On the other hand, the curse is introduced with the letters הא – וו – Vav & Heh – vehaklala (Deuteronomy 11:28). They parallel the curses in Leviticus (26:14-46) which (coincidentally 🙂 also begin with a וו – Vav and end with a הא – Heh. Vav & Heh are right next to each other, as if to let us know, Hashem would much rather shower us with goodness than subject us to bad; the “curse” is short and the goodness is so much greater, and goes on forever…

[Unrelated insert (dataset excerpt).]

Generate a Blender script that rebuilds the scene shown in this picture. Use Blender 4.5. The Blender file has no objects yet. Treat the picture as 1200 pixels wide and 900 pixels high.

That this makes sense to us now, well, ok, maybe sort of. But how did someone write this hundreds of years ago, in times of pogroms, exiles, and already more than 1000 years after the Temple was destroyed with no end in sight? How did anyone believe it hundreds of years later and miles away (as this is brought by Rabbi Hayim David Azulay (the Hida, Jerusalem, 1784-1804)? Maybe it’s not only about “choosing good” but more that, choosing to see good.
Shabbat Shalom & Chodesh Elul Tov from Haifa, Israel.
May we all be blessed with a dynamic imagination that will lead us to an awareness of God’s Presence. What I learned through this דבר תורה is we should use our vision to truly see the ramifications of our action, speech and thought so that we can live our lives according to what is good and upright in God’s eyes and always choose to see good.